長くなってしまったが、この記事をよんでそんな事をぼけーと宿題もせずに考えていた。重い腰を上げて、宿題に取り掛かろうとおもう。でないと、卒業があやうい。。。。。



Throwing ”dice” into the sky...yeah, just like that.....


















Throwing "dice" into the sky...yeah, just like that.....
ただいまー。

日本に戻ってきた。

当初、ドミニカ共和国で感じていた違和感が“日常の一部”になっていたせいか、日本での“日常”に対し少なからず違和感を感じている。真剣な表情で御堂筋を歩く人々。綺麗に整理された道路。停電、断水の無い生活。

あげればきりがない。

話は変わるが、ドミニカ共和国での滞在最終日にIshmaelという本に出会った。まだ4分の1しか読んででないけど、もの凄くインパクトのあるフレーズがあったので記しておこうと思う。

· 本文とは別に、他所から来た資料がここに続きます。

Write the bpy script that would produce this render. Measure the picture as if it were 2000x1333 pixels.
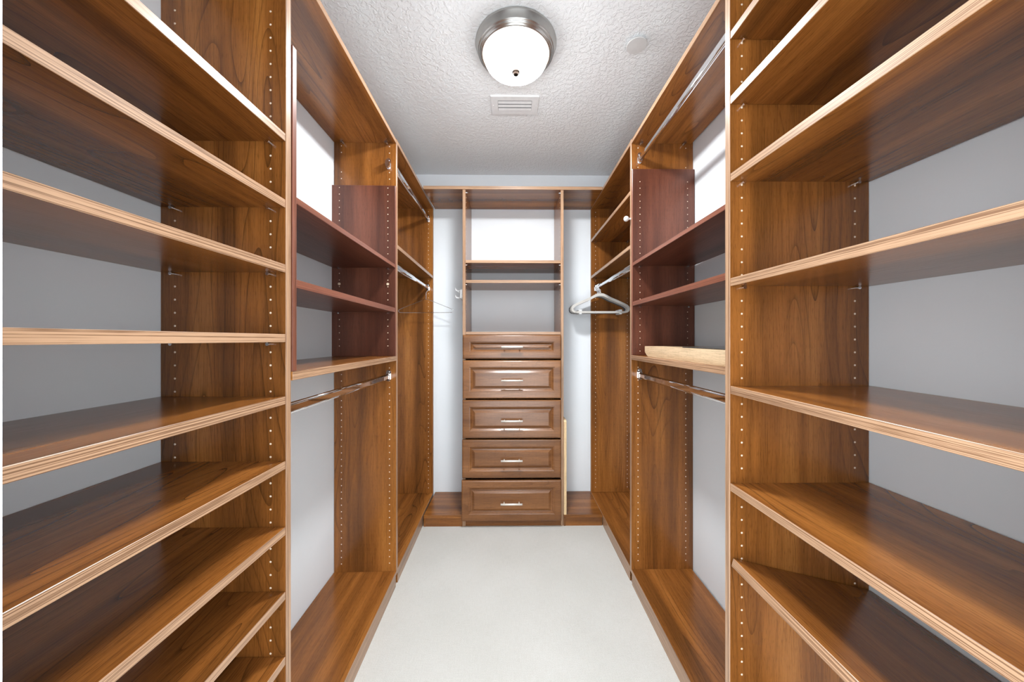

Ishmaelはゴリラ。色んな場所を転々として、人間を常にゴリラの思う客観的な立場でみてきた。人間の無意識な主観性に対して苛立ちを覚えながらも、心では人間の有する思考への可能性に希望を見出している。

主人公は教師。Saving the world(世界を救う)ことを目指している。いやいたのだが、現在は当たり前な日々を過ごすことに精一杯。以下は本から抜粋。


Ishmael thought for a moment. “among the people of your culture, which want to destroy the world?”

“which want to destroy the world?” As far as I know, no one specifically wants to destroy the world.

“and yet you do destroy it, each of you. Each of you contributes daily to the destruction.”

“yes, that’s so.”

“why don’t you stop?”

I shrugged. “Frankly, we don’t know how.”

you are captive- and you have made a civilizational system that more or less compel you to go on destroying the world in order to live.”

“yes that’s so. I just never thought of it that way.”

And you yourself are a captive in a personal way, are you not?”


captiveの言葉の意味はunable to escape。では、どのようにそのsystemから抜け出す?人間自身がそのsystemを創ったのなら、その工程を主観性を出来るだけそぎ落としながら見直していこうってのがIshmael、作者の意見。もっと読み進めていこうとおもう。



最近思う事は、考えと行動を同時に行なうこと。

もっと考えて、人の目に地味に移っても瞬発的に動いていきたい。その思いをもう少し簡単に体に落としこめたらいいのになー。